West vows to stick to entertainment during concert

LOS ANGELES -- In his first public appearance since verbally lashing President Bush, rapper Kanye West said he would stick to entertainment during the NFL's opening kickoff concert.

"I don't want to detract from the show at all, because it's entertainment, and a lot of times, in a time of need, we need entertainment to lift people's spirits," West said Tuesday during a news conference to promote Thursday's free concert at the Los
Angeles Coliseum.

On Friday, during an NBC telethon for Hurricane Katrina survivors, West said that "George Bush doesn't care about black people."

Departing from his script, he added that America is set up "to help the poor, the black people, the less well-off as slow as possible." His statement about Bush was cut from NBC's West Coast airing.

On Tuesday, the Grammy-winning rapper did not elaborate on his comments at the "Concert for Hurricane Relief." Looking glum, West sidestepped questions about the remarks, noting that the week's events have been "a lot of pressure for one human being."

He also said the "NFL has done a lot" toward contributing money and resources for Hurricane Katrina relief.

West was joined at the brief news conference by Maroon 5's Adam Levine, Good Charlotte's Benji and Joel Madden and former NFL players Willie Davis, Eric Dickerson and Jack Youngblood.
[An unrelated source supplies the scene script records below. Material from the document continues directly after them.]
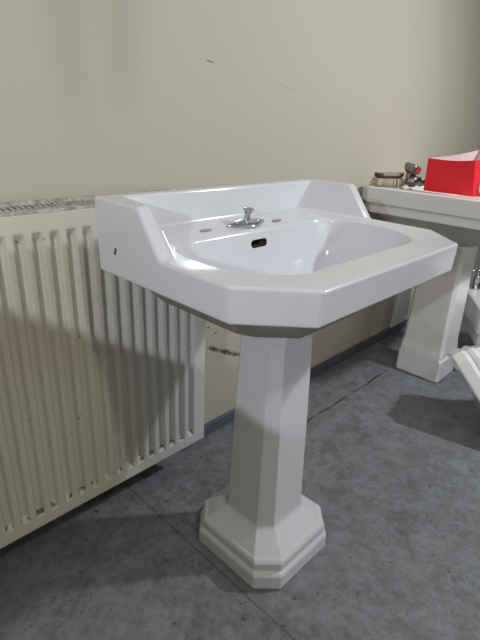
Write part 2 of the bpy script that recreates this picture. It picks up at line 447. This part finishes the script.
# ------------------------------------------------------------------ far washbasin, against the wall
def plain_basin(hw, y0, y1, ch, apron, depth, zt, foot):
    """stepped-rim basin, top at zt, centred on x=0; returns bmesh"""
    bm = bmesh.new()
    hy = (y1 - y0) / 2; oy = (y0 + y1) / 2
    O = lambda i, z, s=0: octa(hw - i, hy - i, ch, ch, z, 0, oy)
    b0 = lambda i: [(x, y, z) for x, y, z in i]
    rings = []
    # bottom of foot up the outside, over the rim and down into the bowl
    fa, fb, fy = foot
    rings.append(octa(fa, fb, .03, .03, zt - apron - depth, 0, fy))
    rings.append(octa(fa + .02, fb + .015, .035, .035, zt - apron - depth + .008, 0, fy))
    rings.append(octa((fa + hw) * .55, (fb + hy) * .55, .07, .07, zt - apron - depth * .62, 0, (fy + oy) / 2))
    rings.append(octa(hw * .86, hy * .86, .09, .09, zt - apron - depth * .18, 0, oy))
    rings.append(octa(hw - .03, hy - .03, ch, ch, zt - apron + .004, 0, oy))
    rings.append(O(.016, zt - apron)); rings.append(O(.012, zt - apron + .003))
    rings.append(O(.012, zt - apron * .68)); rings.append(O(.007, zt - apron * .63)); rings.append(O(.0, zt - apron * .60))
    rings.append(O(0, zt - .004)); rings.append(O(.005, zt))
    rings.append(octa(hw - .055, hy - .085, .06, .06, zt, 0, oy - .035))
    rings.append(octa(hw - .065, hy - .095, .06, .06, zt - .014, 0, oy - .035))
    rings.append(octa(hw - .11, hy - .13, .07, .07, zt - .09, 0, oy - .035))
    rings.append(octa(hw - .20, hy - .19, .04, .04, zt - .125, 0, oy - .035))
    loft(bm, rings); bm.faces.ensure_lookup_table()
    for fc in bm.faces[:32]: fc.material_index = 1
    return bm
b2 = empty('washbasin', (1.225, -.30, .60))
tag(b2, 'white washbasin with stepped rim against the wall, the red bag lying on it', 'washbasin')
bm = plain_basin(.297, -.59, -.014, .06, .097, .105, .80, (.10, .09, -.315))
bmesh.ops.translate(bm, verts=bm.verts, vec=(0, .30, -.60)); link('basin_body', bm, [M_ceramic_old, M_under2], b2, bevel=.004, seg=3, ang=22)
bm = bmesh.new(); lathe(bm, [(.024, -.002), (.024, .002), (.020, .004), (.013, .003)], 20, Matrix.Translation((0, -.36 + .30, .675 - .60 + .002)))
link('drain', bm, M_chrome, b2)

bm = bmesh.new()
R = [(.088, .094, .008, 0), (.092, .098, .008, .006), (.092, .098, .008, .098), (.0915, .094, .008, .104), (.091, .090, .008, .108), (.0905, .095, .008, .113), (.089, .094, .008, .124),
     (.085, .093, .010, .145), (.082, .091, .012, .165), (.076, .086, .014, .56), (.080, .090, .014, .585), (.080, .090, .014, .598)]
loft(bm, [octa(x, y, c, c, z) for x, y, c, z in R])
p2 = link('pedestal', bm, M_ceramic_old, bevel=.003, seg=3, ang=16); p2.location = (1.240, -.305, 0)
tag(p2, 'plain square white pedestal with blocky foot under the far washbasin', 'pedestal')

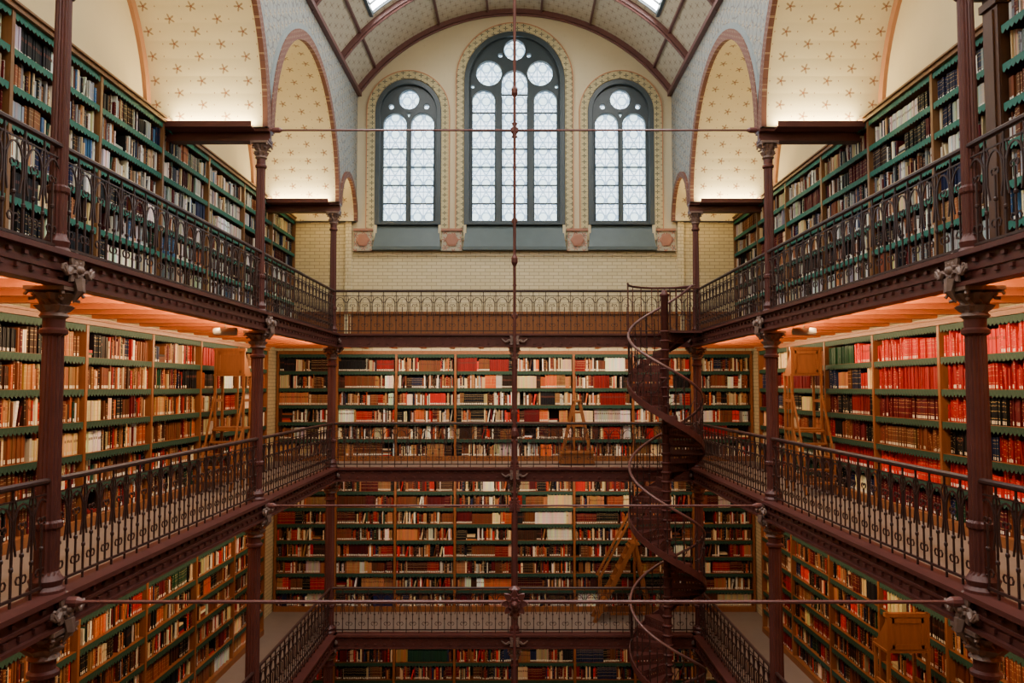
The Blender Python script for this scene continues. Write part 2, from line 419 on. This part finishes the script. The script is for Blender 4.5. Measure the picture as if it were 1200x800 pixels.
# ---------------------------------------------------------------- galleries
def rosette(mb,T,R):
    pr=[(R*.25,-.0),(R,.015),(R*.95,.035),(R*.55,.03),(R*.5,.055),(R*.3,.05),(R*.22,.08),(R*.05,.09)]
    mb.lathe(0,0,pr,32,lambda i,th,k:(1+.22*math.cos(8*th)) if i in(1,2) else (1+.15*math.cos(8*th+pi) if i in(3,4) else 1),T=T)
GY=YC[3]; GF=.3
for z in (Z1,Z2,Z3):
    g=empty('gallery_walkway');fa=MB();de=MB();jo=MB();pl=MB()
    for s in(-1,1):
        def bx(m,xa,xb,y0,y1,za,zb_,mi=0):
            x0,x1=sorted((s*xa,s*xb));m.box(x0,x1,y0,y1,za,zb_,mi)
        bx(fa,3.86,3.92,GF,GY,z-.24,z);bx(fa,3.80,4.06,GF,GY,z-.02,z+.025);bx(fa,3.82,3.98,GF,GY,z-.27,z-.235)
        bx(fa,3.845,3.86,GF,GY,z-.15,z-.12)
        y=GF+.1
        while y<GY-.05:
            bx(fa,3.835,3.86,y,y+.05,z-.20,z-.165);bx(fa,3.835,3.86,y+.1,y+.15,z-.085,z-.05);y+=.2
        bx(de,3.92,WS,YF,DB,z-.05,z)
        bx(pl,3.92,WS,YF,DB,z-.09,z-.05)
        y=YF+.3
        while y<DB-.2:
            bx(jo,3.92,WS,y-.05,y+.05,z-.21,z-.09);y+=.7
    for (ya,yb,sg) in((GY,DB,1),(YF,GF,-1)):
        de.box(-3.92,3.92,ya+(.1 if sg>0 else 0),yb-(.1 if sg<0 else 0),z-.05,z);pl.box(-3.92,3.92,ya+.1,yb-.1,z-.09,z-.05)
        x=-3.6
        while x<3.7:
            jo.box(x-.05,x+.05,ya+.1,yb-.1,z-.21,z-.09);x+=.7
        e=ya if sg>0 else yb
        def by(m,a,b,za,zb_):
            y0,y1=sorted((e+sg*a,e+sg*b));m.box(-3.86,3.86,y0,y1,za,zb_)
        by(fa,-.14,-.08,z-.24,z);by(fa,-.20,.06,z-.02,z+.025);by(fa,-.18,-.02,z-.27,z-.235);by(fa,-.08,.02,z-.2,z)
        x=-3.8
        while x<3.8:
            y0,y1=sorted((e-sg*.165,e-sg*.14));fa.box(x,x+.05,y0,y1,z-.20,z-.165);fa.box(x+.1,x+.15,y0,y1,z-.085,z-.05);x+=.2
    fa.obj('iron_fascia',iron,g);de.obj('deck',lino,g);pl.obj('ceiling_boards',wood_j,g);jo.obj('joists',wood_j,g)
    mb=MB()
    for s in(-1,1):
        for yc in YC[:]:
            rosette(mb,lambda x,y,w,s=s,yc=yc,z=z:(s*(3.84-w),yc+x,z-.12+y),.13)
            for q in(-1,1):
                pts=[(s*3.80,yc+q*(.12+.1*t),z-.12-.05*math.sin(t*pi)) for t in (0,.3,.6,1)]
                pts+=[(s*3.80,yc+q*(.22+.03*math.sin(u)),z-.12+.035*math.cos(u)) for u in(1,2,3,4,5,6)]
                mb.tube(pts,[.03,.028,.024,.02]+[.014]*6,6)
            mb.tube([(s*3.80,yc,z-.2),(s*3.78,yc,z-.30),(s*3.84,yc,z-.40)],[.055,.04,.008],6)
    rosette(mb,lambda x,y,w,z=z:(x,GY-.18-w,z-.12+y),.12)
    for q in(-1,1):
        mb.tube([(q*(.12+.04*t),GY-.2,z-.12-.04*math.sin(t)) for t in range(5)],[.03,.025,.02,.016,.01],6)
    mb.obj('fascia_rosettes',iron_l,g)

# ---------------------------------------------------------------- railings
def railing(T,s0,s1,z,post=1.87):
    mb=MB();H=.97
    def seg(a,b,r,n=4): mb.tube([T(*a),T(*b)],r,n)
    mb.tube([T(s0,z+H),T(s1,z+H)],.028,8);seg((s0,z+.09),(s1,z+.09),.016);seg((s0,z+.86),(s1,z+.86),.009)
    n=max(1,round((s1-s0)/.27));m=(s1-s0)/n
    for i in range(n):
        a=s0+i*m
        seg((a,z+.02),(a,z+H),.0115);
        seg((a+m/2,z+.09),(a+m/2,z+.62),.0105)
        c=a+m/2;R=m*.40
        pts=[(c-R*.75,z+.42),(c-R,z+.55)]
        for k in range(9):
            th=pi-pi*k/8;pts.append((c+R*math.cos(th),z+.66+R*1.55*math.sin(th)))
        pts+=[(c+R,z+.55),(c+R*.75,z+.42)]
        mb.tube([T(*p) for p in pts],.0095,4)
        for sg in(-1,1):
            mb.tube([T(c+sg*(.028-.026*math.cos(q*.9)),z+.63+.026*math.sin(q*.9)+.02) for q in range(6)],.008,4)
            mb.tube([T(c+sg*(.036-.034*math.cos(q)),z+.22+.034*math.sin(q)) for q in range(6)],.008,4)
            mb.tube([T(a+sg*(.05*math.sin(t*.55)),z+.70+t*.035) for t in range(6)],.007,4)
        p=T(c,z+.42);mb.lathe(p[0],p[1],[(.004,z+.39),(.02,z+.405),(.02,z+.425),(.004,z+.44)],6)
        p=T(a,z+.3);mb.lathe(p[0],p[1],[(.008,z+.30),(.019,z+.315),(.019,z+.335),(.008,z+.35)],6)
    return mb.obj('balcony_railing',iron_d)
for z in(Z1,Z2,Z3):
    for s in(-1,1):
        railing(lambda a,h,s=s:(s*3.97,a,h),GF,GY,z)
    railing(lambda a,h:(a,GY-.03,h),-3.97,3.97,z)
    if z!=Z1: railing(lambda a,h:(a,GF,h),-3.97,3.97,z)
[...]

Good Charlotte, Maroon 5 and singer Rihanna will also perform with West at Thursday's concert.

West left quickly afterward, eluding reporters. But Good Charlotte singer Joel Madden said he supported West's right to express himself.

"The great thing about our country is we all get to say what we feel and believe. Whether you agree with him, or whether I agree with him or not, he has the right to say what he thinks," Madden said.

"I think Kanye is very passionate about the tragedy down there. ... He's just trying to get other people as fired up as he is," Madden said.